HL Deb 18 June 2003 vol 649 cc801-3

2.52 p.m.

Lord Janner of Braunstone asked Her Majesty's Government:

Whether they will reject the recommendation of the Electoral Commission to abolish deposits for candidates at parliamentary elections.

The Parliamentary Under-Secretary of State, Department for Constitutional Affairs (Lord Filkin)

My Lords, the Electoral Commission's recommendations on changes to the electoral system, including one option on the abolition of deposits for all elections, in its report, Standing for election in the United Kingdom, were published some two weeks ago. The Government will be giving careful consideration to all these recommendations.

Lord Janner of Braunstone

My Lords, I thank my noble friend for that Answer. Does he accept that the purpose of a deposit in respect of parliamentary elections is not simply to provide a disincentive to joke and crank candidates but also to deter extremists who, in the past, at a time when there was no such deposit and when some of us in another place fought for one, were receiving huge publicity at the expense of the state'? Will the Minister look at the recommendation made in 1999 by the Commons Select Committee on Home Affairs? Far from suggesting the abolition of the deposit, the committee recommended that it should be put up from £500, the sum established in 1985, to £700 and index linked. Surely that is the right way to proceed. Under no circumstances should the deposit be abolished.

Lord Filkin

My Lords, I am aware of the recommendation of the Home Affairs Committee to increase the deposit to £700. In fact, the vast majority of local authorities, along with the main political parties which responded to the consultation, took the view that the deposit system remained the best and most effective mechanism for ensuring that the integrity of public elections was not undermined by a proliferation of joke or frivolous candidates.

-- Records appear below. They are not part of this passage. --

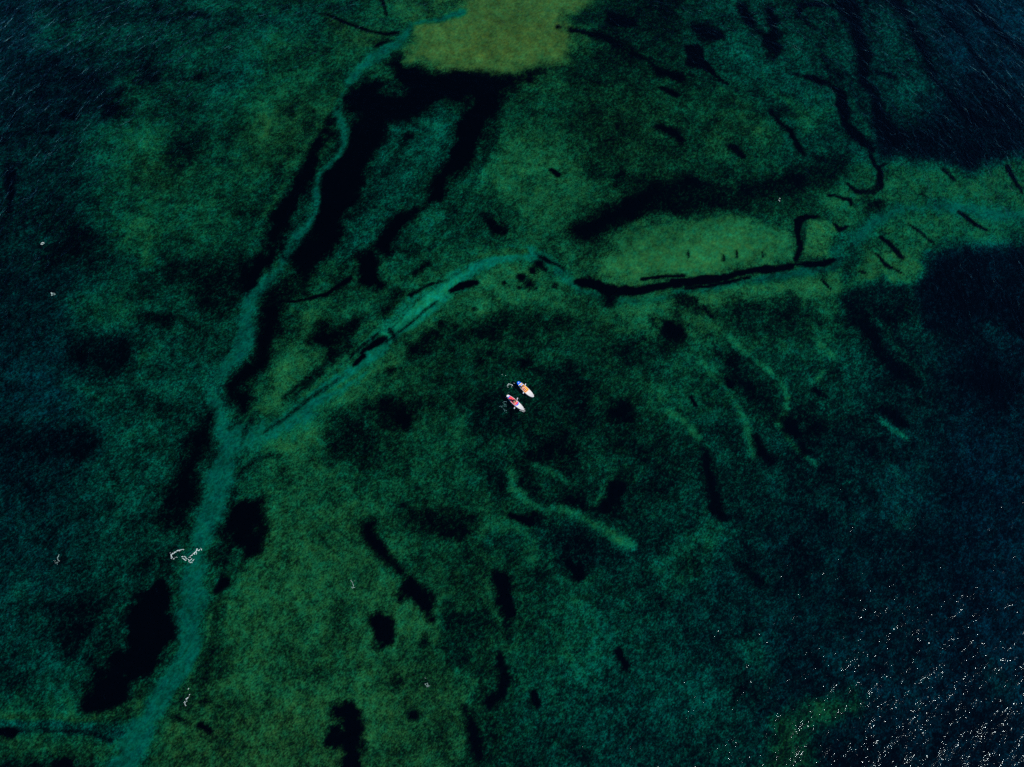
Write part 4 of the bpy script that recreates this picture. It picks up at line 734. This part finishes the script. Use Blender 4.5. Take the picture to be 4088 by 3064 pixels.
# ------------------------------------------------------------------ paddles (double bladed)
M_shaft = simple("pale paddle shaft", (.55, .53, .5), .4, .4, .05)
M_blade = simple("white paddle blade", (.82, .84, .86), .35, .4, .04)
def tube(bm, a, b, r, n=10):
    a = Vector(a); b = Vector(b); d = (b - a).normalized(); u = d.orthogonal().normalized(); v = d.cross(u)
    A = [bm.verts.new(a + r * (math.cos(k * 2 * math.pi / n) * u + math.sin(k * 2 * math.pi / n) * v)) for k in range(n)]
    B = [bm.verts.new(b + r * (math.cos(k * 2 * math.pi / n) * u + math.sin(k * 2 * math.pi / n) * v)) for k in range(n)]
    for k in range(n): bm.faces.new((A[k], B[k], B[(k + 1) % n], A[(k + 1) % n]))
    bm.faces.new(A[::-1]); bm.faces.new(B)
def make_paddle(low, high, label):
    low = Vector(low); high = Vector(high); mid = (low + high) / 2; d = (high - low).normalized(); half = (high - low).length / 2
    root = empty('paddle', mid); tag(root, label, 'paddle')
    bm = bmesh.new(); tube(bm, -d * (half - .32), d * (half - .32), .017); bm_obj('shaft', bm, M_shaft, root, True)
    side = d.cross(Vector((0, 0, 1))).normalized(); nrm = side.cross(d)
    for s in (-1, 1):
        bm = bmesh.new(); st = [(0, .02), (.05, .045), (.11, .072), (.2, .08), (.28, .075), (.34, .05), (.37, .02)]
        rows = []
        for l, w in st:
            c = d * s * (half - .36 + l)
            rows.append([bm.verts.new(c + side * w * q + nrm * (.02 * abs(q) ** 2 + e)) for q, e in ((-1, 0), (-.5, .006), (0, .009), (.5, .006), (1, 0), (.5, -.006), (0, -.009), (-.5, -.006))])
        for i in range(len(rows) - 1):
            for j in range(8): bm.faces.new((rows[i][j], rows[i + 1][j], rows[i + 1][(j + 1) % 8], rows[i][(j + 1) % 8]))
        bm.faces.new(rows[0]); bm.faces.new(rows[-1][::-1])
        bm_obj('blade', bm, M_blade, root, True)
    return mid, d

# ------------------------------------------------------------------ people
M_skin = simple("pinkish skin", (.84, .47, .33), .55, .3, .08, 12)  # the seated rider's own skin tone
M_skin2 = simple("tanned skin", (.75, .40, .26), .55, .3, .08, 12)
M_hair = simple("dark hair", (.008, .006, .006), .45, .35, .3, 30)
M_khaki = simple("khaki and green patterned top", (.34, .30, .2), .9, .1, .4, 14)
M_pinkb = simple("pale pink swimsuit", (.9, .55, .55), .8, .1, .1, 10)
M_shorts = simple("black shorts", (.008, .008, .01), .85, .1, .1)
M_eye = simple("dark eyes", (.02, .015, .01), .2, .5, .05)
def skin_mesh(name, verts, edges, radii, mat, parent, sub=2, root=0):
    me = bpy.data.meshes.new(name); me.from_pydata([tuple(v) for v in verts], edges, []); me.update()
    o = bpy.data.objects.new(name, me); C.objects.link(o)
    mod = o.modifiers.new('skin', 'SKIN'); mod.use_smooth_shade = True
    sv = me.skin_vertices[0].data if me.skin_vertices else None
    if sv is None:
        bm = bmesh.new(); bm.from_mesh(me); lay = bm.verts.layers.skin.verify()
        bm.to_mesh(me); bm.free(); sv = me.skin_vertices[0].data
    for i, r in enumerate(radii):
        sv[i].radius = (r, r) if not isinstance(r, tuple) else r
        sv[i].use_root = (i == root)
    ss = o.modifiers.new('sub', 'SUBSURF'); ss.levels = sub; ss.render_levels = sub
    bpy.context.view_layer.update()
    dg = bpy.context.evaluated_depsgraph_get()
    nm = bpy.data.meshes.new_from_object(o.evaluated_get(dg)); nm.name = name
    bpy.data.objects.remove(o)
    for p in nm.polygons: p.use_smooth = True
    nm.materials.clear()
    return link(name, nm, mat, parent)
def ellipsoid(name, c, r, mat, parent, rot=None, cut=None):
    bm = bmesh.new(); bmesh.ops.create_uvsphere(bm, u_segments=20, v_segments=14, radius=1)
    if cut is not None: bmesh.ops.delete(bm, geom=[v for v in bm.verts if v.co.z < cut], context='VERTS')
    for v in bm.verts:
        v.co = Vector((v.co.x * r[0], v.co.y * r[1], v.co.z * r[2]))
        if rot: v.co = rot @ v.co
        v.co += Vector(c)
    return bm_obj(name, bm, mat, parent, True)
def make_person(name, loc, yaw, pose, pad_mid, pad_dir, skin, label, hair, long_hair):
    """one continuous body; local x is the way the person faces, y is their left"""
    root = empty(name, loc, yaw); tag(root, label, 'person')
    inv = Matrix.Translation(loc) @ Matrix.Rotation(yaw, 4, 'Z'); inv = inv.inverted()
    pm = inv @ Vector(pad_mid); pd = (inv.to_3x3() @ Vector(pad_dir)).normalized()
    V, E, Rr = [], [], []
    def add(p, r, frm=None):
        V.append(Vector(p)); Rr.append(r); i = len(V) - 1
        if frm is not None: E.append((frm, i))
        return i
    hip = add((0, 0, .10), (.15, .12))
    waist = add((.02, 0, .27), (.125, .10), hip)
    chest = add((.05, 0, .43), (.15, .11), waist)
    upper = add((.06, 0, .53), (.12, .085), chest)
    neck = add((.075, 0, .60), (.05, .05), upper)
    skull = add((.10, 0, .70), (.085, .085), neck)
    crown = add((.095, 0, .775), (.07, .075), skull)
    face = add((.155, 0, .695), (.055, .05), skull)
    add((.215, 0, .70), (.014, .014), face)
    for sgn in (1, -1):
        add((.10, sgn * .085, .70), (.02, .012), skull)
        kn, an, toe = pose[sgn]
        h = add((.03, sgn * .10, .085), .085, hip)
        k = add(kn, .055, h)
        cf = add(Vector(kn).lerp(Vector(an), .35), .052, k)
        a = add(an, .034, cf)
        add(toe, .028, a)
        sh = add((.065, sgn * .175, .52), .05, upper)
        grip = pm + pd * (.33 if sgn == 1 else -.33)
        s0 = Vector((.065, sgn * .175, .52)); to = grip - s0
        reach = to.length; up = max(.0, .29 ** 2 - (min(reach, .56) / 2) ** 2) ** .5
        el = s0 + to * .5 + Vector((-.1, sgn * .75, -.65)).normalized() * (up + .02)
        e = add(el, .037, sh)
        back = (el - grip).normalized()
        wr = grip + back * .075
        w = add(wr, .026, e)
        # palm lies beside the shaft, fingers curl round it, thumb closes from the side
        pside = back; palm = add(grip + back * .042, (.03, .02), w)
        wrap = pd.cross(pside).normalized()
        for q, (off, ln) in enumerate(((-.030, .9), (-.010, 1.0), (.010, .95), (.030, .8))):
            p1 = grip + pd * off + pside * .030 + wrap * .018
            p2 = grip + pd * off + wrap * .031 * ln
            p3 = grip + pd * off - pside * .022 * ln + wrap * .018
            f1 = add(p1, .0095, palm); f2 = add(p2, .0085, f1); add(p3, .0075, f2)
        t1 = add(grip + pd * .042 + pside * .030 - wrap * .018, .011, palm)
        t2 = add(grip + pd * .035 - wrap * .029, .009, t1); add(grip + pd * .022 - wrap * .02 - pside * .02, .008, t2)
    skin_mesh('body', V, E, Rr, skin, root, 2)
    for sgn in (1, -1): ellipsoid('eye', (.198, sgn * .032, .715), (.008, .012, .008), M_eye, root)
    hr = ellipsoid('hair', (.085, 0, .735), (.105, .1, .098), hair, root, cut=-.35)
    if long_hair:
        ellipsoid('hair_bun' if long_hair == 1 else 'ponytail', (-.03, 0, .735) if long_hair == 1 else (-.035, 0, .62), (.05, .05, .05) if long_hair == 1 else (.045, .06, .15), hair, root)
    return root
def garment(root, name, pts, radii, mat, edges=None, sub=2):
    return skin_mesh(name, pts, edges or [(i, i + 1) for i in range(len(pts) - 1)], radii, mat, root, sub)

pm1, pd1 = make_paddle((1.592, 34.139, 0.06), (1.918, 35.097, 1.6), 'white bladed double paddle held by the rider on the orange pad')
pose1 = {1: ((.42, .13, .20), (.80, .12, .06), (.90, .12, .12)), -1: ((.43, -.09, .19), (.80, -.07, .06), (.90, -.08, .12))}
p1 = make_person('person', (1.50, 35.02, .115), math.atan2(-2.31, 2.27), pose1, pm1, pd1, M_skin,
    'rider in a pale swimsuit seated with legs stretched out on the orange pad', M_hair, 1)
garment(p1, 'swimsuit', [(.0, 0, .09), (.02, 0, .27), (.052, 0, .43), (.055, 0, .49)], [(.165, .13), (.13, .105), (.158, .118), (.13, .10)], M_pinkb)

pm2, pd2 = make_paddle((0.304, 31.886, 0.0), (0.784, 32.988, 1.6), 'white bladed double paddle held by the rider on the red pad')
pose2 = {1: ((.36, .20, .15), (.10, .24, -.03), (.0, .24, -.04)), -1: ((.36, -.18, .13), (.12, -.24, -.03), (.02, -.25, -.04))}
p2 = make_person('person', (.33, 32.92, .185), math.atan2(-2.2, 2.37), pose2, pm2, pd2, M_skin2,
    'dark haired rider in a khaki top and black shorts kneeling on the red pad', M_hair, 2)
garment(p2, 'top', [(.0, 0, .17), (.02, 0, .27), (.052, 0, .43), (.06, 0, .525)], [(.155, .125), (.138, .112), (.165, .125), (.13, .10)], M_khaki)
garment(p2, 'shorts', [(.0, 0, .10), (.04, .10, .09), (.22, .155, .12), (.04, -.10, .09), (.24, -.15, .115)], [(.16, .13), .10, .078, .10, .078], M_shorts, [(0, 1), (1, 2), (0, 3), (3, 4)])

# ------------------------------------------------------------------ foam: broken ribbons of froth standing a few centimetres off the water
def foam_material():
    m = newmat("white foam"); t = NT(m)
    co = t.n('ShaderNodeTexCoord').outputs['Object']; n = t.noise(co, 14, 3, .6)
    c = t.n('ShaderNodeMix', data_type='RGBA', inp={0: n, 6: (.50, .60, .58, 1), 7: (.88, .88, .84, 1)})
    d = t.n('ShaderNodeBsdfPrincipled', inp={'Base Color': c.outputs[2], 'Roughness': .8, 'Specular IOR Level': .2})
    o = t.n('ShaderNodeOutputMaterial'); t.t.links.new(d.outputs[0], o.inputs[0]); return m
M_foam = foam_material()
M_soft = simple("thin pale foam", (.42, .52, .49), .8, .2, .3, 14)
M_froth = simple("thin teal froth", (.16, .34, .33), .8, .2, .3, 14)
rnd = random.Random(5)
for label, lines, wid in FOAM:
    cx = sum(p[0] for l in lines for p in l) / sum(len(l) for l in lines); cy = sum(p[1] for l in lines for p in l) / sum(len(l) for l in lines)
    bm = bmesh.new()
    for l in lines:
        pts = []
        for i in range(len(l) - 1):
            a = Vector((*l[i], 0)); b = Vector((*l[i + 1], 0)); n = max(1, int((b - a).length / .022))
            pts += [a.lerp(b, k / n) for k in range(n)]
        pts.append(Vector((*l[-1], 0)))
        for p in pts:
            if len(pts) > 4 and rnd.random() < .16: continue
            r = wid * .5 * rnd.uniform(.45, 1.05); c = p + Vector((rnd.gauss(0, wid * .17), rnd.gauss(0, wid * .17), 0))
            h = rnd.uniform(.015, .04); k0 = rnd.uniform(0, 6); ring = []
            for k in range(7):
                an = k0 + k / 7 * 2 * math.pi; rr = r * rnd.uniform(.65, 1.3)
                ring.append((c.x - cx + rr * math.cos(an), c.y - cy + rr * math.sin(an)))
            tv = [bm.verts.new((x * .98, y * .98, h * .7)) if False else bm.verts.new((x, y, h * .6)) for x, y in ring]
            bv = [bm.verts.new((x, y, -.02)) for x, y in ring]; ap = bm.verts.new((c.x - cx, c.y - cy, h))
            for k in range(7):
                bm.faces.new((tv[k], tv[(k + 1) % 7], ap)); bm.faces.new((tv[k], bv[k], bv[(k + 1) % 7], tv[(k + 1) % 7]))
    o = bm_obj('foam_patch', bm, M_froth if ('trail' in label or 'drops' in label) else M_soft if ('squiggle' in label or 'flecks' in label or 'upright' in label or 'crumbs' in label) else M_foam); o.location = (cx, cy, 0)
    tag(o, label, 'foam patch', 'patches of white foam on the water', 'stuff')
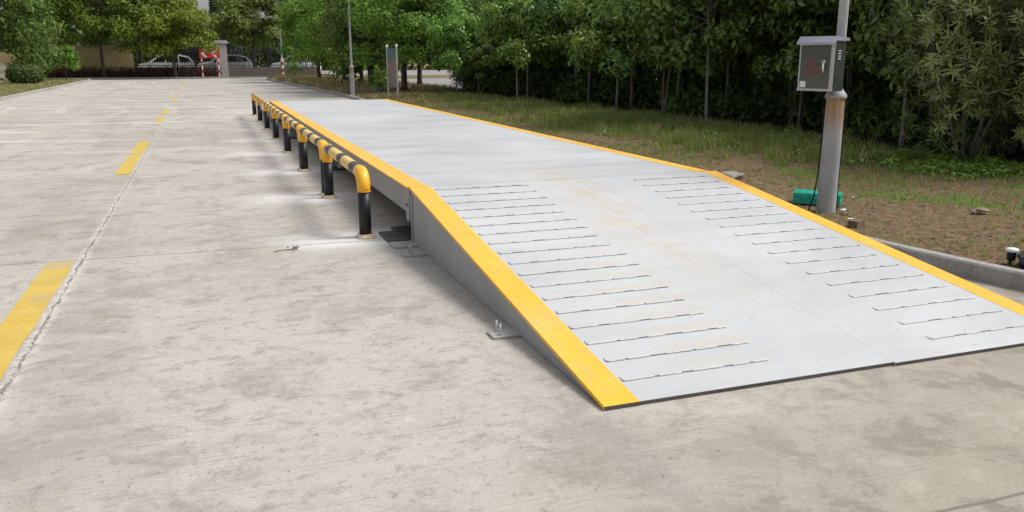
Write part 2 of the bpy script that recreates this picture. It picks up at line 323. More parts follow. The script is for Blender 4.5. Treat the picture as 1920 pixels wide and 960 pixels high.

My noble friend Lord Janner has added a further important consideration which should be borne in mind when considering our response—whether the deposit also has an effect on limiting the ability of racist and extremist parties to promote their cause.

Lord Campbell of Croy

My Lords, does the noble Lord agree that the deposit system, since the time when the amounts were greatly increased, has been effective in deterring frivolous candidatures, given that by-elections previously attracted an abundance of candidates more interested in publicity than in Parliament?

Lord Filkin

My Lords, it is always slightly difficult to know how many you would have had if you had not had what you did have. Nevertheless, I believe that that is the view of electoral returning officers and many local authorities who are expert in these matters.

Lord Monson

My Lords, does not the noble Lord agree that the real inflation-adjusted cost of the deposit today is less than a third of what it was 50 years ago?

Lord Filkin

My Lords, the noble Lord is being modest. I recollect that, when it was introduced in 1918, the deposit stood at £150. If that figure was adjusted in real terms today, it would be £4,000.

Lord Hodgson of Astley Abbotts

My Lords, if the Government were to decide to accept the recommendation to eliminate the deposit, could thought be given to increasing the number of assentors required to support a candidate? Currently a proposer, a seconder and eight assentors are required. If the numbers were increased quite substantially, it would demonstrate evidence of local support and avoid the issue of financial compliance. One could even have an each-way bet: either a higher deposit and a lower number of assentors, or a lower deposit and a higher number of assentors demonstrating local support.

Lord Filkin

My Lords, I am sure that we shall reflect on that point. The Electoral Commission recognised that its recommendation was highly contentious but felt very strongly that it was fair to smaller parties. However, a secondary recommendation was made to retain the deposit system, perhaps to standardise, and perhaps to look at the threshold as well. We shall consider all of these matters in our response.

Lord Rennard

My Lords, given that the deposit is returned on the attainment of just 5 per cent of the vote and that at the last general election no candidate was elected with a declared expenditure below around £3,000, does not the current £500 deposit represent a very small sum? Is the Minister not concerned that removing the deposit would lead to a plethora of frivolous candidates coming forward, to say nothing of extremist and dangerous candidates? Would it not make it much harder for the media to report on the candidates standing for election, leading to a further reduction in turn-out, already at woefully low levels?

Lord Filkin

My Lords, I do not believe that I have given the Government's view on how we will respond to the recommendations; nor should I, because that would pre-empt the process of consideration. Nevertheless, the point made by the noble Lord is certainly one that was very well argued by many of those who responded to the Electoral Commission.

The Earl of Onslow

My Lords, is it not true that people like Screaming Lord Sutch generally added to the gaiety of the nation, taking us slightly away from the overwhelming pomposity of most of those who stand for election? Surely we should not discourage frivolous and joyous people from entering into the rumbustiousness of the people's choice. The people are quite intelligent enough to choose their governments. I cannot think of a case since the year 1900 when they have got it wrong.

Noble Lords


Lord Filkin

My Lords, I am not sure whether that was a self-serving question. Most of us recognise that Screaming Lord Sutch did add something to the quality of life in Britain. The concern is that one would not want several hundred candidates of that type.